I'm mildly judgmental about note taking, mainly because the trend we've seen is that the more they have their head down writing, the less they actually listen, and not unexpectedly, the less they listen the less they learn. We all learn differently, so I don't force people into taking or not taking notes, I just try to engage them with eye contact and conversation because I've always believed the biggest win in an attending a class is participating in a discussion, not just just watching slides and doing labs.

My own style you ask? For standard hour presentations I'm basically a No-Noter, if something really interesting pops up I'll jot a note on my for later, but I try to just relax and listen along at whatever pace they set. For classes I switch over to The Questioner. I've tried highlighting and it just doesn't help me. Definitely I don't want to try to write it all down, I find that a serious distraction, and tiring too.
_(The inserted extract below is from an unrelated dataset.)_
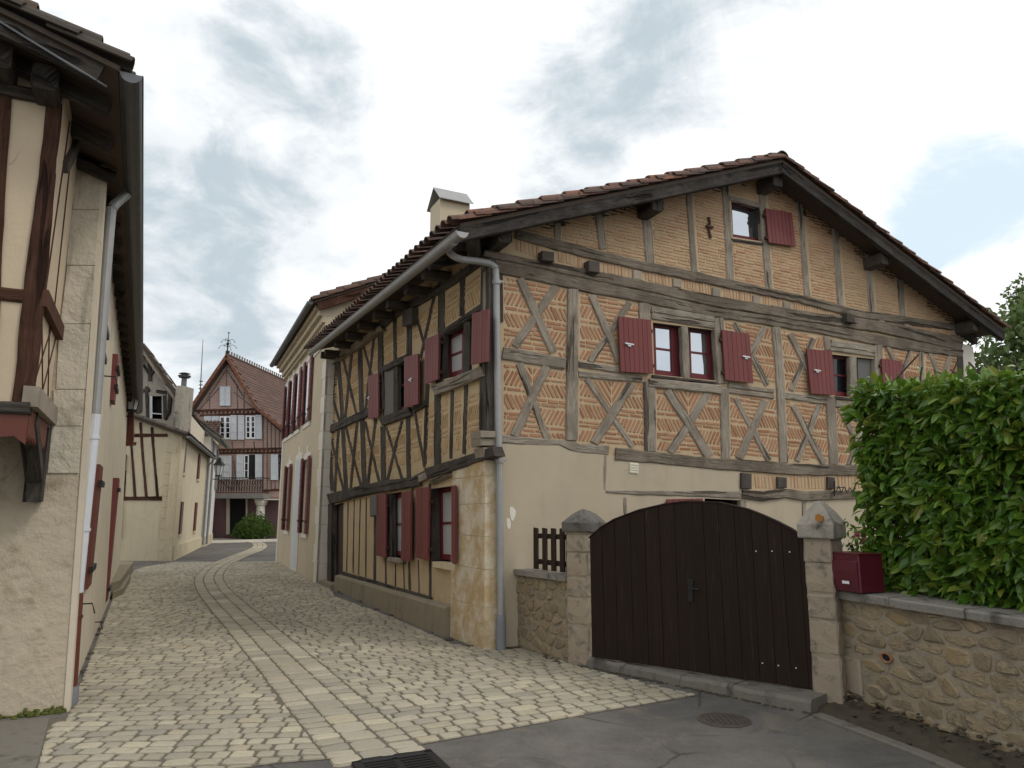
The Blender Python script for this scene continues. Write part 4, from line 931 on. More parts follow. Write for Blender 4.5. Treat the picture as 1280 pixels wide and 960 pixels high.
# threshold kerb
t0, t1 = G(724, 832), G(1014, 893)
td_ = (t1-t0).normalized(); tn = V((td_.y, -td_.x, 0))
b = MB(); L = (t1-t0).length; L_th = L
cuts = [0, .62, 1.3, 1.85, L]
for i in range(4):
    s0, s1 = cuts[i]+.004, cuts[i+1]-.004; n = 4; secs = []
    for j in range(n+1):
        p = t0+td_*lerp(s0, s1, j/n); e = rnd.uniform(-.012, .012); zz_ = .105+rnd.uniform(-.01, .008)
        secs.append([p-tn*.42, p+tn*e, p+tn*(e-.006)+V((0, 0, zz_-.03)), p+tn*(e-.03)+V((0, 0, zz_)), p-tn*.42+V((0, 0, zz_+.005))])
    b.loft(secs)
tag(fixn(b.build('gate_threshold', M['kerbstone'])), 'worn grey stone threshold slabs under the double gate', 'threshold', kind='structure')
# ================================================================== HEDGE
ha0 = RW.az(1086, 600, -.25)[0]; ha1 = RL+.2
tb = [RW.az(x, lerp(488, 476, (x-1068)/212), -.25) for x in range(1060, 1285, 8)]
def htop(a):
    for i in range(len(tb)-1):
        if a <= tb[i+1][0]: return lerp(tb[i][1], tb[i+1][1], max(0, (a-tb[i][0])/(tb[i+1][0]-tb[i][0])))
    return tb[-1][1]
hedge = thing('laurel_hedge', RW.W((ha0+ha1)/2, 0, -.85), 'clipped dense laurel hedge with glossy green leaves behind the stone wall', 'hedge')
pts = []
def hz_ok(a, z): return True
for i in range(10500):                               # street face
    a = rnd.uniform(ha0, min(ha1, 4.2)); z = rnd.uniform(.99, htop(a)); dpt = abs(rnd.gauss(0, .12)); bump = .05*math.sin(a*5.1)+.04*math.sin(z*6.3+a*3)+.03*math.sin(a*11-z*9)
    pts.append((RW.W(a, z, -.20-dpt+bump), RW.n))
for i in range(2600):                                # top
    a = rnd.uniform(ha0, min(ha1, 4.4)); o = rnd.uniform(-1.35, -.15)
    pts.append((RW.W(a, htop(a)+rnd.gauss(-.01, .03)+.03*math.sin(a*4.3+o*3), o), V((0, 0, 1))))
for i in range(2600):                                # end towards the gate
    o = rnd.uniform(-1.35, -.15); z = rnd.uniform(.9, htop(ha0)); pts.append((RW.W(ha0+abs(rnd.gauss(0, .06))+.05*math.sin(z*7), z, o), -rd))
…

Some of it is about how you learn, but my challenge to you today is to look over your last set of notes from a meeting, class, whatever - were they useful then? Are they useful now? Where they meant to be only be useful then (ok with me), or do you see them as long term documentation just for you? An interesting test is to imagine that after taking a class you return to the office and are asked to spend 15 minutes at a meeting talking about what you learned. Would you pull that from notes, or just from memory?

I don't have all the answers, heck, maybe not even the right questions, but now that I've thought about it beyond just the filter of how it affects me as a trainer I'm interested in finding out a little more, and that should be interesting.